PROBLEM STATEMENT:
Quote word for word the lines below, beginning with the first and ending with the one that has "return Vector((x*S, y*S, (z+ZT)*S))". Drop the pictures.

DATA:

============================================================

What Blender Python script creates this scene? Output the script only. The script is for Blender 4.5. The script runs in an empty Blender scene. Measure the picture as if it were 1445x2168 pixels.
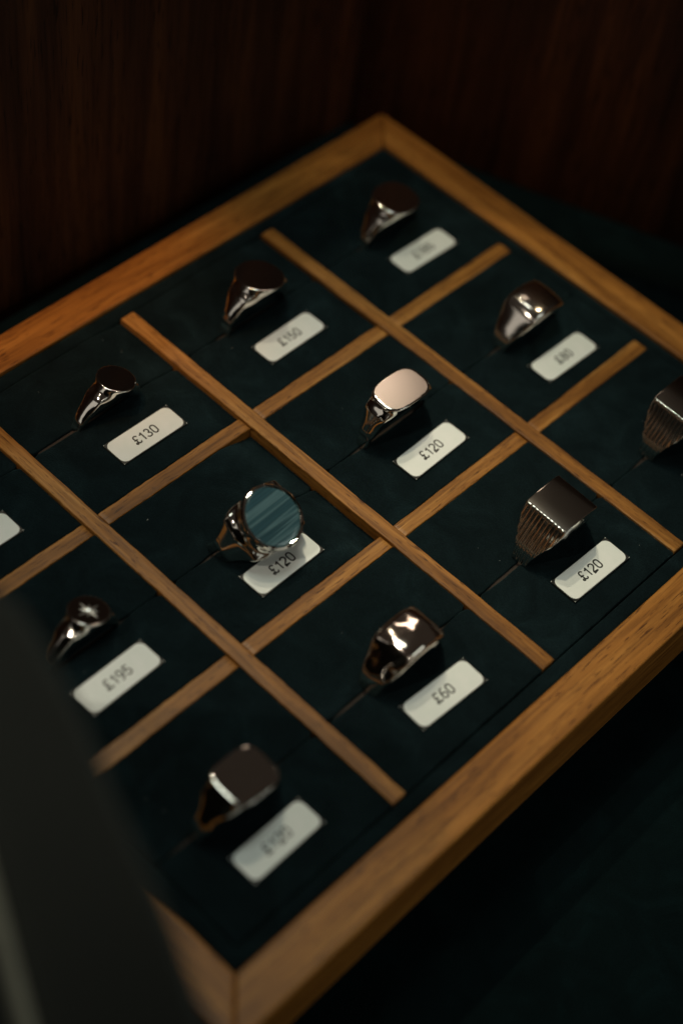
import bpy, math, random
import numpy as np
from mathutils import Matrix, Vector

random.seed(7); rng = np.random.default_rng(7)
C = bpy.context.scene.collection
S = 0.001          # everything below is written in millimetres
ZT = 15.0          # the tray's upper face lies 15 mm above the table

def W(x, y, z):    # tray millimetres -> scene metres
    return Vector((x*S, y*S, (z+ZT)*S))

# ------------------------------------------------------------------ camera
sc = bpy.context.scene
cam = bpy.data.cameras.new('camera'); co = bpy.data.objects.new('camera', cam); C.objects.link(co)
Rr = Vector((0.689, -0.715, 0.117)).normalized()
Ff = Vector((0.509, 0.363, -0.78)); Ff = (Ff - Ff.dot(Rr)*Rr).normalized()
Uu = Rr.cross(Ff).normalized()
m = Matrix((Rr, Uu, -Ff)).transposed().to_4x4(); m.translation = W(-155.572, -117.044, 233.452)
co.matrix_world = m
cam.sensor_fit = 'VERTICAL'; cam.sensor_height = 36.0; cam.sensor_width = 24.0
cam.lens = 36.0*3518.12/2168.0
cam.clip_start = 0.01; cam.clip_end = 20
cam.dof.use_dof = True; cam.dof.focus_distance = 0.2985; cam.dof.aperture_fstop = 58.4/8.6
cam.dof.aperture_blades = 0
sc.camera = co
# ------------------------------------------------------------------ world, lamps, exposure
w = bpy.data.worlds.new('World'); sc.world = w; w.use_nodes = True
bg = w.node_tree.nodes['Background']; bg.inputs[0].default_value = (0.42, 0.33, 0.26, 1); bg.inputs[1].default_value = 0.05
sc.view_settings.view_transform = 'Standard'; sc.view_settings.look = 'None'
sc.view_settings.exposure = 0.12; sc.view_settings.gamma = 1.0; sc.view_settings.use_curve_mapping = False
sc.cycles.max_bounces = 8; sc.cycles.sample_clamp_indirect = 4.0
sc.cycles.use_denoising = True

def aim(o, p, t):
    o.location = p; o.rotation_euler = (t - p).to_track_quat('-Z', 'Y').to_euler()
def spot(name, pos, tgt, power, col, cone, blend, r):
    l = bpy.data.lights.new(name, 'SPOT'); l.energy = power; l.color = col; l.spot_size = math.radians(cone)
    l.spot_blend = blend; l.shadow_soft_size = r*S
    o = bpy.data.objects.new(name, l); C.objects.link(o); aim(o, W(*pos), W(*tgt)); return o
def area(name, pos, tgt, power, col, sx, sy):
    l = bpy.data.lights.new(name, 'AREA'); l.energy = power; l.color = col; l.shape = 'RECTANGLE'; l.size = sx*S; l.size_y = sy*S
    o = bpy.data.objects.new(name, l); C.objects.link(o); aim(o, W(*pos), W(*tgt)); return o
spot('ceiling_spot_lamp', (190, 420, 900), (8, -34, 0), 8.0, (1, .86, .62), 12, 1.0, 12)
spot('narrow_spot_lamp', (120, 300, 900), (12, -24, 0), 9.5, (1, .84, .58), 6.5, 1.0, 12)
spot('left_spot_lamp', (-190, 118, 620), (-6, 61, 0), 6.5, (1, .46, .18), 8, 1.0, 10)
spot('right_spot_lamp', (420, -120, 800), (102, 14, 0), 5.5, (1, .80, .48), 9, 1.0, 12)
area('overhead_fill', (60, 160, 900), (0, -10, 0), 1.15, (.92, 1, .88), 300, 220)  # soft fill added overhead to lift the shade on the tags
area('added_ring_face_light', (300, 186, 372), (12, -8, 5), .045, (1, .80, .62), 60, 60)  # added so the cushion ring's face mirrors something bright and pinkish
spot('front_spot_lamp', (-420, 60, 520), (-24, -14, 0), 2.2, (1, .88, .72), 17, 1.0, 5)
spot('low_front_spot_lamp', (-200, -520, 480), (-10, -4, 0), 1.0, (1, .92, .8), 17, 1.0, 5)
area('added_left_reflection_light', (-520, 120, 170), (-10, 0, 5), .11, (1, .94, .82), 420, 220)  # added dim light, only for the rings' left shoulders to reflect
area('added_front_reflection_light', (-60, -560, 150), (0, -10, 5), .07, (.95, 1, .88), 420, 200)  # added likewise, giving the rings' near sides something pale to reflect
spot('added_board_wash', (40, -60, 430), (106, 50, 22), 1.1, (1, .62, .36), 15, 1.0, 12)  # invented spot that brightens the mahogany boards
area('added_front_right_fill', (260, -620, 420), (60, -70, -10), .30, (.90, 1, .92), 300, 160)  # added soft fill, not a window: lifts near rail side and table

# ------------------------------------------------------------------ materials
def new_mat(name, col=(.5, .5, .5), rough=.5, metal=0.0, **kw):
    mt = bpy.data.materials.new(name); mt.use_nodes = True; n = mt.node_tree; b = n.nodes['Principled BSDF']
    b.inputs['Base Color'].default_value = (*col, 1); b.inputs['Roughness'].default_value = rough
    b.inputs['Metallic'].default_value = metal
    for k, v in kw.items(): b.inputs[k.replace('_', ' ')].default_value = v
    return mt, n, b
def nd(n, t, **kw):
    x = n.nodes.new(t)
    for k, v in kw.items():
        if k in x.inputs: x.inputs[k].default_value = v
        else: setattr(x, k, v)
    return x
def coords(n, scale, off=(0, 0, 0)):
    t = n.nodes.new('ShaderNodeTexCoord'); mp = n.nodes.new('ShaderNodeMapping')
    mp.inputs['Scale'].default_value = scale; mp.inputs['Location'].default_value = off
    n.links.new(t.outputs['Object'], mp.inputs['Vector']); return mp.outputs[0]
def noise(n, vec, scale, detail=3, rough=.55, dist=0):
    x = n.nodes.new('ShaderNodeTexNoise'); n.links.new(vec, x.inputs['Vector'])
    x.inputs['Scale'].default_value = scale; x.inputs['Detail'].default_value = detail
    x.inputs['Roughness'].default_value = rough; x.inputs['Distortion'].default_value = dist
    return x.outputs['Fac']
def ramp(n, fac, stops):
    r = n.nodes.new('ShaderNodeValToRGB'); n.links.new(fac, r.inputs[0]); e = r.color_ramp.elements
    while len(e) < len(stops): e.new(.5)
    for i, (p, c) in enumerate(stops):
        e[i].position = p; e[i].color = (*c, 1) if len(c) == 3 else c
    return r.outputs[0]
def mix(n, mode, a, b, f=1.0):
    x = n.nodes.new('ShaderNodeMix'); x.data_type = 'RGBA'; x.blend_type = mode
    for s, v in ((6, a), (7, b), (0, f)):
        if hasattr(v, 'links'): n.links.new(v, x.inputs[s])
        else: x.inputs[s].default_value = (*v, 1) if isinstance(v, tuple) else v
    return x.outputs[2]
def bump(n, b, h, strength, dist):
    x = n.nodes.new('ShaderNodeBump'); x.inputs['Strength'].default_value = strength; x.inputs['Distance'].default_value = dist
    n.links.new(h, x.inputs['Height']); n.links.new(x.outputs[0], b.inputs['Normal'])

def wood(name, axis, c0, c1, c2, seed=0, rough=.42, fine=1.0):
    mt, n, b = new_mat(name, c1, rough); K = 1000.0; b.inputs['Specular IOR Level'].default_value = .28
    def sc3(along, across):
        v = [across*K]*3; v['xyz'.index(axis)] = along*K; return tuple(v)
    off = (seed*13.1, seed*7.7, seed*3.3)
    g = noise(n, coords(n, sc3(.012*fine, .22*fine), off), 1.0, 4, .6, .6)           # broad figure
    f = noise(n, coords(n, sc3(.06*fine, 1.6*fine), off), 1.0, 4, .65, .2)           # fibres
    p = noise(n, coords(n, sc3(.28*fine, 4.0*fine), (off[0]+5, off[1], off[2])), 1.0, 1, .5)      # pores
    col = ramp(n, g, [(.30, c0), (.5, c1), (.70, c2)])
    fr = ramp(n, f, [(.32, (.50, .44, .36)), (.62, (1.15, 1.13, 1.08))])
    col = mix(n, 'MULTIPLY', col, fr, .85)
    pr = ramp(n, p, [(.30, (.20, .13, .08)), (.37, (1, 1, 1))])
    col = mix(n, 'MULTIPLY', col, pr, .9)
    n.links.new(col, b.inputs['Base Color'])
    bump(n, b, f, .35, .00012)
    return mt

OAK = ((.20, .076, .012), (.35, .145, .026), (.50, .235, .052))
M = {}
for a in 'xy':
    M['rail_'+a] = wood('oak_rail_'+a, a, *OAK, seed=2 if a == 'x' else 5)
    M['bar_'+a] = wood('oak_bar_'+a, a, (.13, .052, .010), (.30, .130, .026), (.50, .26, .072), seed=9 if a == 'x' else 4, rough=.38, fine=1.3)
M['mahogany'] = wood('mahogany', 'z', (.030, .0110, .006), (.062, .0215, .0095), (.118, .042, .015), seed=3, rough=.5, fine=.55)

def velvet(name, base, seed, sheen=.22):
    mt, n, b = new_mat(name, base, 1.0)
    b.inputs['Specular IOR Level'].default_value = .08
    b.inputs['Sheen Weight'].default_value = sheen; b.inputs['Sheen Roughness'].default_value = .45
    b.inputs['Sheen Tint'].default_value = (.25, .55, .6, 1)
    nap = noise(n, coords(n, (1000, 1000, 1000), (seed*9.7, 3, 1)), .11, 4, .62, .8)
    fuzz = noise(n, coords(n, (1000, 1000, 1000), (seed, 0, 0)), 3.2, 3, .7)
    c = ramp(n, nap, [(.32, tuple(v*.84 for v in base)), (.54, base), (.74, tuple(v*1.45 for v in base))])
    fz = ramp(n, fuzz, [(.3, (.55, .55, .55)), (.7, (1.5, 1.5, 1.5))])
    c = mix(n, 'MULTIPLY', c, fz, .8)
    n.links.new(c, b.inputs['Base Color'])
    sh = ramp(n, nap, [(.35, (sheen*.3,)*3), (.7, (sheen*1.8,)*3)]); n.links.new(sh, b.inputs['Sheen Weight'])
    bump(n, b, fuzz, .6, .00025)
    return mt
TEAL = (.0036, .0088, .0108)
M['velvet'] = velvet('teal_velvet', TEAL, 1)
M['cloth'] = velvet('teal_cloth', (.0022, .0075, .0085), 4, .10)
M['lining'] = new_mat('slit_lining', (.030, .022, .017), .9)[0]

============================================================

ANSWER TO THIS EXERCISE:
What Blender Python script creates this scene? Output the script only. The script is for Blender 4.5. The script runs in an empty Blender scene. Measure the picture as if it were 1445x2168 pixels.
import bpy, math, random
import numpy as np
from mathutils import Matrix, Vector

random.seed(7); rng = np.random.default_rng(7)
C = bpy.context.scene.collection
S = 0.001          # everything below is written in millimetres
ZT = 15.0          # the tray's upper face lies 15 mm above the table

def W(x, y, z):    # tray millimetres -> scene metres
    return Vector((x*S, y*S, (z+ZT)*S))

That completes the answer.